One cannot but be struck by the state of mind of the three women who, on their way to the tomb at sunrise, were saying to one another: "Who will roll away the stone for us from the door of the tomb?" (Mk 6:13). On arriving at the tomb later, they were utterly amazed to find that "the stone was rolled back, for it was very large" (Mk 16:4). According to Mark's Gospel, the women found in the tomb someone who gave them the news of the resurrection (cf. Mk 16:4). But they were afraid and, notwithstanding the reassurances of the young man dressed in a white robe, "they fled from the tomb, for trembling and astonishment had come upon them" (Mk 16:8). How can one fail to understand them? And yet a comparison with the parallel texts of the other evangelists permits us to state that, although frightened, the women brought the news of the resurrection, of which the "empty tomb" with the stone rolled back was the first sign.

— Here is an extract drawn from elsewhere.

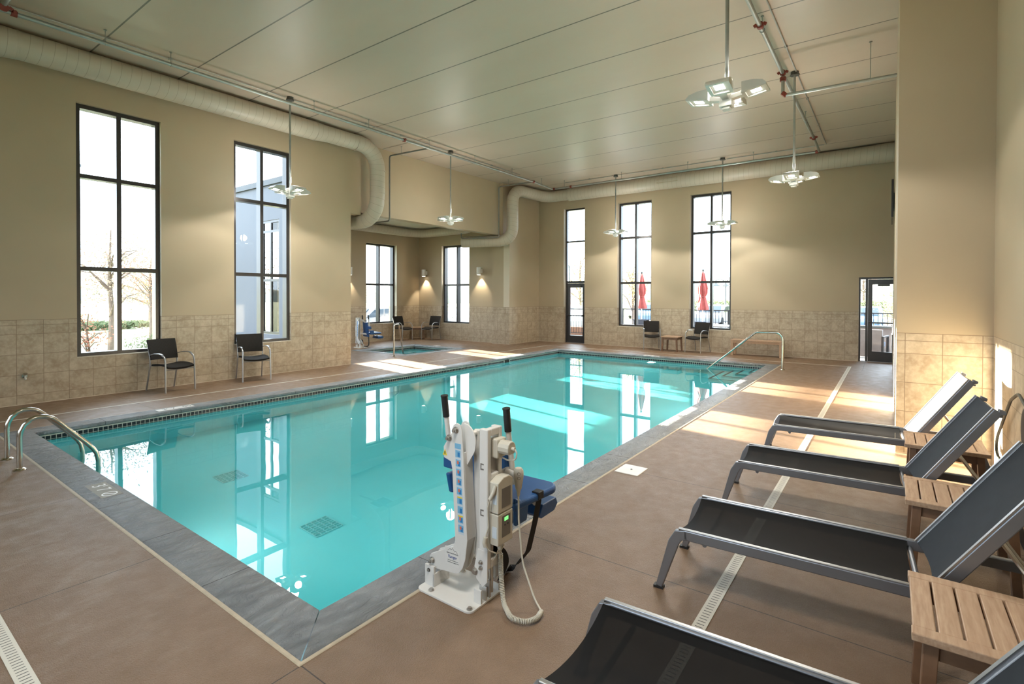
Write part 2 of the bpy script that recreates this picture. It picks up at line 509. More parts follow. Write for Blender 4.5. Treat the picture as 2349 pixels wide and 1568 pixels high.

For the women and for the apostles the road opened by the "sign" closes with the meeting with the risen one. Then the still timid and uncertain perception became conviction, indeed faith in him who "is truly risen." Thus it was for the women who, on seeing Jesus on their path and on hearing his greeting to them, threw themselves at his feet and adored him (cf. Mt 28:9). Thus it was especially in the case of Mary Magdalen. On hearing Jesus call her by name, she addressed him at first by the customary name, " Rabbouni, Teacher!" (Jn 20:16). Enlightened by him about the paschal mystery, she ran full of radiance to give the news to the disciples: "I have seen the Lord" (Jn 20:18). Thus it was for the disciples assembled in the upper room, who, on the evening of that "first day after the Sabbath," when they finally saw Jesus in their midst, were happy because of the new certainty that had entered their hearts: "They were glad when they saw the Lord" (Jn 20:18-20). Direct contact with Christ releases the spark that enkindles faith!